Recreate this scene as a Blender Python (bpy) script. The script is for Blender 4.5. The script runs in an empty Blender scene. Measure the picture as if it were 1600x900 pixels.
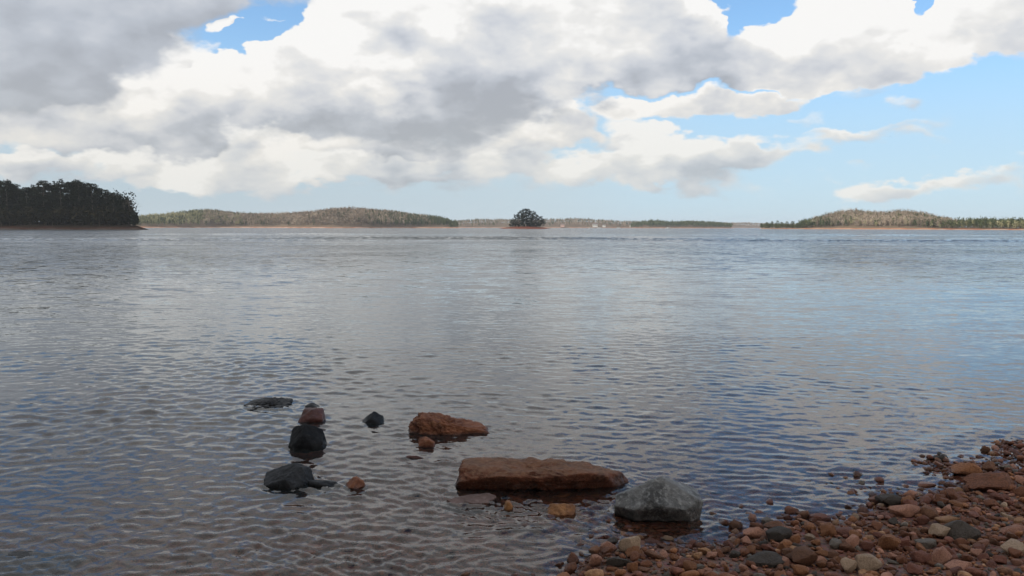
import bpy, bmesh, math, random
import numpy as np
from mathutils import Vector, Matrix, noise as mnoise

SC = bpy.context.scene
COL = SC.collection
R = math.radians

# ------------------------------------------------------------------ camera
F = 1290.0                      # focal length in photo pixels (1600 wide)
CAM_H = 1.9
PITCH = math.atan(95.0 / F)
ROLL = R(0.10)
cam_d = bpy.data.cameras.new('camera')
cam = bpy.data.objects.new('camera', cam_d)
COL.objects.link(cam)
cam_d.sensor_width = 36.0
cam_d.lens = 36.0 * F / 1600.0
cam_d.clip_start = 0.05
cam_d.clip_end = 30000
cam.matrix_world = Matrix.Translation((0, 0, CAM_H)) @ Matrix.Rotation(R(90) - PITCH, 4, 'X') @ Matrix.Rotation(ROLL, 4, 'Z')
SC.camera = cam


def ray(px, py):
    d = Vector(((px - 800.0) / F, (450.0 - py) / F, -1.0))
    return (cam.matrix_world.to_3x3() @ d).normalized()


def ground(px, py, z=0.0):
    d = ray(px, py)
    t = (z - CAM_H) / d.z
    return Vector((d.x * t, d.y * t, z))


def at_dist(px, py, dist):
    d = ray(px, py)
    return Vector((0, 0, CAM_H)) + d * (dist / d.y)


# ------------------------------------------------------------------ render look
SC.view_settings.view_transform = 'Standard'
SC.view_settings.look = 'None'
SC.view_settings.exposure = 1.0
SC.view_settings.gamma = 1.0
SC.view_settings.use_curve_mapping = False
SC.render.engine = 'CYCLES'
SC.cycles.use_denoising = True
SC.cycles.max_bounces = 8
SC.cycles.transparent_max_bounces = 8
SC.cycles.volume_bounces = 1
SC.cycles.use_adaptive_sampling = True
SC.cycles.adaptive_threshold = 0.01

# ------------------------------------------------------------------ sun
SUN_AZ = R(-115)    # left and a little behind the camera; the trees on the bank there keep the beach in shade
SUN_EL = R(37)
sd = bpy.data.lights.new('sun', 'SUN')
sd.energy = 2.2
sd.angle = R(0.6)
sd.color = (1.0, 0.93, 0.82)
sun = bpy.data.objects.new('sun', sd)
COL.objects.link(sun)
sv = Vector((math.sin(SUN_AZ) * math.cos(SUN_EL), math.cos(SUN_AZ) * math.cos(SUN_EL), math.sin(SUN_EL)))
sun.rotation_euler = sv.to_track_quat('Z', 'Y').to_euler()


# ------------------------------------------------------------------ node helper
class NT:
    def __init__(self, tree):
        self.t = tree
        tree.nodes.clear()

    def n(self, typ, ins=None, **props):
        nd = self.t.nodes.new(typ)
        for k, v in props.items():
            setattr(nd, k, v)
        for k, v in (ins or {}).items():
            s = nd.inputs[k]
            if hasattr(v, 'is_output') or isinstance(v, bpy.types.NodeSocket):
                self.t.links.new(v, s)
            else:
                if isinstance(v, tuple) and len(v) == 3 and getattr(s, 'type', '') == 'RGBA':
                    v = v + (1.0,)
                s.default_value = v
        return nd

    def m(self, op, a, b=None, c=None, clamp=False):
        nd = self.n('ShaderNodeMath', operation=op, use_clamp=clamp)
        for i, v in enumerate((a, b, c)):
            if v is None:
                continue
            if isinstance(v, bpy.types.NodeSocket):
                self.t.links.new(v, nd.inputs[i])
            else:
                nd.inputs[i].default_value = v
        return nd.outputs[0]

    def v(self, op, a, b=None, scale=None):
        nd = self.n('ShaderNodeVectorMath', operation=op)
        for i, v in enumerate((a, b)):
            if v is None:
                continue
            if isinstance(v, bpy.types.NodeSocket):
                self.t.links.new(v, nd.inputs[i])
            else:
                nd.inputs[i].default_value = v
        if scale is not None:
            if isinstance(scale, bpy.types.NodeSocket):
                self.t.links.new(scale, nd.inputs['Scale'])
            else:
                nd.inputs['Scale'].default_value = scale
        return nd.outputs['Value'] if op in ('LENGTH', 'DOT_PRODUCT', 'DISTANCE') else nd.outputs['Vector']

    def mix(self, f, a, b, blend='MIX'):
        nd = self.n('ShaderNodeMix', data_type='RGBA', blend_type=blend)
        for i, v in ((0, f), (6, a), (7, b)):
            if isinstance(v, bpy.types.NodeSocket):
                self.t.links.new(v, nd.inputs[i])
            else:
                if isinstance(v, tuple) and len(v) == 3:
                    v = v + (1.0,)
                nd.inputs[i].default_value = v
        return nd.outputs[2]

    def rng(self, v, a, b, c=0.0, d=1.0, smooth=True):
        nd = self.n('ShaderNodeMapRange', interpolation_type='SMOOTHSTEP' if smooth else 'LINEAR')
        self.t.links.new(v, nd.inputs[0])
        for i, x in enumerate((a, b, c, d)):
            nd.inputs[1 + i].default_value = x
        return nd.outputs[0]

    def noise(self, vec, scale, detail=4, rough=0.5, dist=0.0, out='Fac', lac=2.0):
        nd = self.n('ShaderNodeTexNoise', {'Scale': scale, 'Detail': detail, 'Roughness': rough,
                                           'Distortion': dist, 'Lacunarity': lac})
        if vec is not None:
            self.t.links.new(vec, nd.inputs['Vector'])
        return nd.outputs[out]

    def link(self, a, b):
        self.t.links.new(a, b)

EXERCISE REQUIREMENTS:
Return, unchanged, the lines from the first line of the material through the line that holds "R = math.radians", inclusive, omitting pictures.

EXERCISE RESULT:
Recreate this scene as a Blender Python (bpy) script. The script is for Blender 4.5. The script runs in an empty Blender scene. Measure the picture as if it were 1600x900 pixels.
import bpy, bmesh, math, random
import numpy as np
from mathutils import Vector, Matrix, noise as mnoise

SC = bpy.context.scene
COL = SC.collection
R = math.radians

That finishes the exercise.